A female filmmaker in Cairo used her phone to capture shocking scenes of harassment (screen grab).

What is it like for a woman to walk alone through the streets of Cairo? A young Egyptian journalist used a hidden camera to capture the reaction of passers-by as she walked through the Egyptian capital.

Over the past fews years, there's been numerous reports on the rampant sexual harassment plaguing Egypt. In a recent study, 83% of Egyptian women and 98% of foreign women reported that they had been on the receiving end of  obscene comments or inappropriate gestures from by men in the street.

Filmmakers Colette Ghunim and Tinne Van Loon are in the process of making a documentary on the subject, called "The People's Girls", and have released a short film to publicise their work.

To capture this daily reality, they decided to use a cell phone to discretely film people on a busy street in Cairo. The result is a short video entitled "Creepers on the Bridge".


Contributors
Colette Ghunim is a documentary filmmaker who lives in Cairo.

My colleague and I wanted people to understand the anxiety that women feel when faced with the relentless stares of certain men. Originally, we wanted to film this using a real camera so that the quality would be better for our documentary. But the men reacted in a completely different way when the camera was around, some even became aggressive and tried to prevent us from filming. So we came up with the idea of using a phone.

I held the phone close to my face and pretended to talk into it so no one would suspect what I was doing, but I secretly turned the camera to the street to film the passers-by. As usual, I got lots of unseemly comments, whistles and uncomfortable stares. It’s pretty oppressive. I got all these reactions even though I had decided to wear a completely neutral, non-provocative outfit: a cardigan and a long skirt.

Unfortunately, you can’t really hear what the men are saying in the video— as I was pretending to talk to someone, my voice covers their comments.
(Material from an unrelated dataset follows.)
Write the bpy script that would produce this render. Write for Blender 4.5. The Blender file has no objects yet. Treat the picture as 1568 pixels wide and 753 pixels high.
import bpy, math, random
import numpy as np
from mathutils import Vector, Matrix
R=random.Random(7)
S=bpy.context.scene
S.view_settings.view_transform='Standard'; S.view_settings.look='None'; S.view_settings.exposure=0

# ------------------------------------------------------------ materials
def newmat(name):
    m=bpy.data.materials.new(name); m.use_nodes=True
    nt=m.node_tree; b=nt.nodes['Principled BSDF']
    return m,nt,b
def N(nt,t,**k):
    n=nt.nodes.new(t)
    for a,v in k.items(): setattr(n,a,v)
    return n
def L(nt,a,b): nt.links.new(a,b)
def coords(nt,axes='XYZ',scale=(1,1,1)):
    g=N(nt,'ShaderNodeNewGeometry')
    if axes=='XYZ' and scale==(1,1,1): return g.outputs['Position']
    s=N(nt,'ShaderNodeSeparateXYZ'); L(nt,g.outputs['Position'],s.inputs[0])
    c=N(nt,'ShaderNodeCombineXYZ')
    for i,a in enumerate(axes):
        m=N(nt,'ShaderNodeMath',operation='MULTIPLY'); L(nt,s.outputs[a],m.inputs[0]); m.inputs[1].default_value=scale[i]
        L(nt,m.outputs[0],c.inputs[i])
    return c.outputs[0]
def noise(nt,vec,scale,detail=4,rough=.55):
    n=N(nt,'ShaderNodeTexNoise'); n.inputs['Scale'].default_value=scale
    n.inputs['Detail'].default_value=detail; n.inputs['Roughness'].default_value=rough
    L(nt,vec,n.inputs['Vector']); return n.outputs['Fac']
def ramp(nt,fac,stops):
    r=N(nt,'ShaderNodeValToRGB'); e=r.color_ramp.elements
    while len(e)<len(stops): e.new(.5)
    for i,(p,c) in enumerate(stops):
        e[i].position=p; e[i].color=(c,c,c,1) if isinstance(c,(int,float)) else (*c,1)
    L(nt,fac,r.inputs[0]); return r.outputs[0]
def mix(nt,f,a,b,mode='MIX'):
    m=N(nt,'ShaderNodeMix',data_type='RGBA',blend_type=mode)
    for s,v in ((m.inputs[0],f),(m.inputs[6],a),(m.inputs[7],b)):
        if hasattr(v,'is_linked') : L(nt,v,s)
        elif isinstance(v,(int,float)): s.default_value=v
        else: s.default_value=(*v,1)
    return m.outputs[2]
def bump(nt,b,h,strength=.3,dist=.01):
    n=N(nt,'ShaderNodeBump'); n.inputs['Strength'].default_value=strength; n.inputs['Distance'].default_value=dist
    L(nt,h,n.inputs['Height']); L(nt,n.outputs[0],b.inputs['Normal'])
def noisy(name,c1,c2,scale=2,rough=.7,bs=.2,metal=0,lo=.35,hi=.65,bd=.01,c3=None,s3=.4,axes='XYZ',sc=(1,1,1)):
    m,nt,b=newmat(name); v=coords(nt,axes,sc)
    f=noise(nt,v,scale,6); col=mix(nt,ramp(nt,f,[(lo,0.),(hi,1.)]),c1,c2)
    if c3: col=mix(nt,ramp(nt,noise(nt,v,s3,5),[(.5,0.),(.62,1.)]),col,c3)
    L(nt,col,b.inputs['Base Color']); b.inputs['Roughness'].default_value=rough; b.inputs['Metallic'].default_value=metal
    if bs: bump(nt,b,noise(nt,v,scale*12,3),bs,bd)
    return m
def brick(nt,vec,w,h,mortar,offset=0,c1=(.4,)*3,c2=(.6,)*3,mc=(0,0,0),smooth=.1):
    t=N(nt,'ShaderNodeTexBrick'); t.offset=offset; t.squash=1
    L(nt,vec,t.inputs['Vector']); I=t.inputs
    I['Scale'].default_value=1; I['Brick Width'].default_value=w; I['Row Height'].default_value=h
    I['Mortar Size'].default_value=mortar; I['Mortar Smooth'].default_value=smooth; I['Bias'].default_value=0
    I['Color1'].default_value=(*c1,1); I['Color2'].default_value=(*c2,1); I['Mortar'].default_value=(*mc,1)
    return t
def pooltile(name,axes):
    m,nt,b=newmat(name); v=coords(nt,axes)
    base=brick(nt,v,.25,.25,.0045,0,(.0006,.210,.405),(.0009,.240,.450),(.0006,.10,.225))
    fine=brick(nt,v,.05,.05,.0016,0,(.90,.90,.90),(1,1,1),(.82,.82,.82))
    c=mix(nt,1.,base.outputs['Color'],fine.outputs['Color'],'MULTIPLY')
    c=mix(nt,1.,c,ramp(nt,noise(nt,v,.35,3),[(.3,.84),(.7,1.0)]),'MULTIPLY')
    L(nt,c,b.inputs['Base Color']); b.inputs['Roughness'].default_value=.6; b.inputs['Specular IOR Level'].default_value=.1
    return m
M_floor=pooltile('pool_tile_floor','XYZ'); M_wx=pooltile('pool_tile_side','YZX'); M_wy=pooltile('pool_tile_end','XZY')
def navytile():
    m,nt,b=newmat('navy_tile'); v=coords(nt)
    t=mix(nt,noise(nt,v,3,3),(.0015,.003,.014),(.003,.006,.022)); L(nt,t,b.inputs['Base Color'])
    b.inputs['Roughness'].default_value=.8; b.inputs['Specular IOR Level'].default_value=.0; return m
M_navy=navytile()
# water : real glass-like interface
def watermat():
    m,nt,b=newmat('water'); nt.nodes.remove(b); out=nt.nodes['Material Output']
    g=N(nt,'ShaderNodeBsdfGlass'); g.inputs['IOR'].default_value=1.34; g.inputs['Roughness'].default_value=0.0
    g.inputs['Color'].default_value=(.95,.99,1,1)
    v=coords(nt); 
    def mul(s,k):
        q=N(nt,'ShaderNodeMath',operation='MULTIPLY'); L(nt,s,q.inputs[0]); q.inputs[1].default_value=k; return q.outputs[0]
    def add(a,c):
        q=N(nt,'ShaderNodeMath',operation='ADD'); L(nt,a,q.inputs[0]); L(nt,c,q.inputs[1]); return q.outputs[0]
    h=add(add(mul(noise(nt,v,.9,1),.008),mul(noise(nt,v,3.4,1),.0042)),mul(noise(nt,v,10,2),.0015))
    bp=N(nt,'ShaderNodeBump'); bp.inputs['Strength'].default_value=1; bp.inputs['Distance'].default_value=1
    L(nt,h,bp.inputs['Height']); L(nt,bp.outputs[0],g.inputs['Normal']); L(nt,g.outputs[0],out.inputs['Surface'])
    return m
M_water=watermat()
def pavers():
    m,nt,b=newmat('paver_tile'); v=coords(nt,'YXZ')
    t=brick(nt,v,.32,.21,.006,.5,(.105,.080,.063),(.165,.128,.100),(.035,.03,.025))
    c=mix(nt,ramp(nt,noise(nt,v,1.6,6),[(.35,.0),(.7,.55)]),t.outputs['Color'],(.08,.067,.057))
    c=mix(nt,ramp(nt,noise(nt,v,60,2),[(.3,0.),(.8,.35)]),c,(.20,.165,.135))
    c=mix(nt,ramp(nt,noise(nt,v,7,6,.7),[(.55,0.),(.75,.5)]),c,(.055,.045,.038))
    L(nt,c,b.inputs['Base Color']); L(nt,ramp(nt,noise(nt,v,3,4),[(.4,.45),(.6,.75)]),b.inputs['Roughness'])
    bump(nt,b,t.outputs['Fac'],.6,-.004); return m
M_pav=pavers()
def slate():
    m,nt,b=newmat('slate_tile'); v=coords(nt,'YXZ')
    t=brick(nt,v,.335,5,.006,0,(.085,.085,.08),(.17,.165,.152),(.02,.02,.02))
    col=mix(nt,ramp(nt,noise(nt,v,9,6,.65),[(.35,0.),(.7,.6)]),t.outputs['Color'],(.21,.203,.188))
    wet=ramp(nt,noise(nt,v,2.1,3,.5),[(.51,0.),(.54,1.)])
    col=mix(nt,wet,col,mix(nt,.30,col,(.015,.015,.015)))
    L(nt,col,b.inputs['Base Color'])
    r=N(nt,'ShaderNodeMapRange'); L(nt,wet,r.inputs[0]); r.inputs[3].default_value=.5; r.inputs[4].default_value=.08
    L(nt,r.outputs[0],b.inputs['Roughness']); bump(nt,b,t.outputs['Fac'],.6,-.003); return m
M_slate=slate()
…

We decided to use a popular song against harassment "A3akes Ah At7rash La2" (Translation: "Flirt yes, harassment no").

As part of our documentary, we also reached out to a female lawyer, who said that legislation against sexual harassment in Egypt does exist, but it is rarely applied.

Comments

I must agree with previous

I must agree with previous commentator about the lack of a view to the dame walking along the bridge. Just to understand the situation better. For sure, it's not that a woman can be treated with disrispect just because she walks along the street.
The lack of direct sound makes lost the factor "Whistles and comments", also as subtitles. We'll never know.
Stares are still intense in some cases. And I will not say that any woman deserves or would like to be starred in that way.
My two cents.

it would have been good to

it would have been good to show what the filmmakers looked like while recording.. obviously if they looked odd or out of place more people would look at them. And also ideally would have been good if they have shown it without editing..so we know how women reacted to them too.